Of the 18 liquefied natural gas (LNG) export projects proposed in Canada over the past decade, only one has been built and just two more are under construction, according to a Fraser Institute commentary published June 26, 2026, by researchers Julio Mejía and Elmira Aliakbari. The commentary argues that despite the Carney government's recent approval of the $4 billion Sunrise pipeline expansion, Ottawa's regulatory framework continues to block Canada from becoming a leading natural gas supplier and is causing the country to miss major economic opportunities.
The recently approved Sunrise expansion—which took two years to secure federal approval—will add only about 8 percent to the Westcoast natural gas pipeline system's current capacity. The commentary notes that Canada's LNG potential could support up to three more large pipelines to the Pacific coast, yet these remain blocked by federal policies. Under the Impact Assessment Act of 2019 (Bill C-69), only one project completed the full assessment process in the first five years, taking about three and a half years, while 17 projects were assessed and approved in the first five years under the previous system. In December, Ottawa tightened federal methane regulations for the oil and gas sector, adding an estimated $14.6 billion in additional compliance costs for the industry. The federal industrial carbon tax will rise from $95 per tonne of CO2 in 2026 to $130 by 2035 and reach $140 per tonne by 2040.
According to the authors, developing 56 million tonnes of annual LNG export capacity in British Columbia alone could generate $11 billion in economic activity and support roughly 96,550 jobs annually over the life of the projects, based on Conference Board of Canada estimates. The commentary states that average earnings in the oil and gas sector are more than double the economy-wide average, meaning workers are missing out on higher-paying jobs and higher living standards when projects aren't approved. The report also highlights that the Carney government's Bill C-5 allows cabinet to fast-track projects deemed in the "national interest," but to date the government hasn't greenlit any of the 15 projects identified under this mechanism.

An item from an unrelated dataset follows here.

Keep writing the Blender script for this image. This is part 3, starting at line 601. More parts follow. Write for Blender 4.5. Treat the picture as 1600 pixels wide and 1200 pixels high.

The commentary argues that Ottawa's regulatory regime creates the core problem strangling Canada's LNG sector. Bill C-69 introduced subjective criteria into project assessments such as "the intersection of sex and gender with other identity factors" and extends reviews well beyond environmental considerations, dramatically slowing approvals. Energy project proponents fear Bill C-5's fast-track process could actually expose proposals to additional legal challenges rather than speed them up, creating a less predictable system subject to cabinet whims. Meanwhile, the rising carbon tax and tightened methane regulations pile additional costs onto carbon-intensive LNG projects, scaring away investment precisely when the industry needs certainty. The Westcoast pipeline connects gas fields to consumers across British Columbia, Alberta, and the Pacific Northwest, and the Sunrise expansion will help meet growing demand including from the Woodfibre LNG export terminal under construction in Squamish, roughly 60 kilometres north of Vancouver.
The commentary concludes that while Energy Minister Tim Hodgson declared "Canada is building again" after approving the Sunrise expansion, one approval doesn't change the broader reality that Canada is building too little, too slowly. The authors warn that until the federal government scraps Trudeau-era policies and enacts a competitive framework, Canadians will continue watching opportunities to develop natural gas resources, grow the economy, and create prosperity slip away. With only one of 18 proposed LNG projects built in a decade, the gap between Canada's natural gas potential and what's actually being developed keeps widening.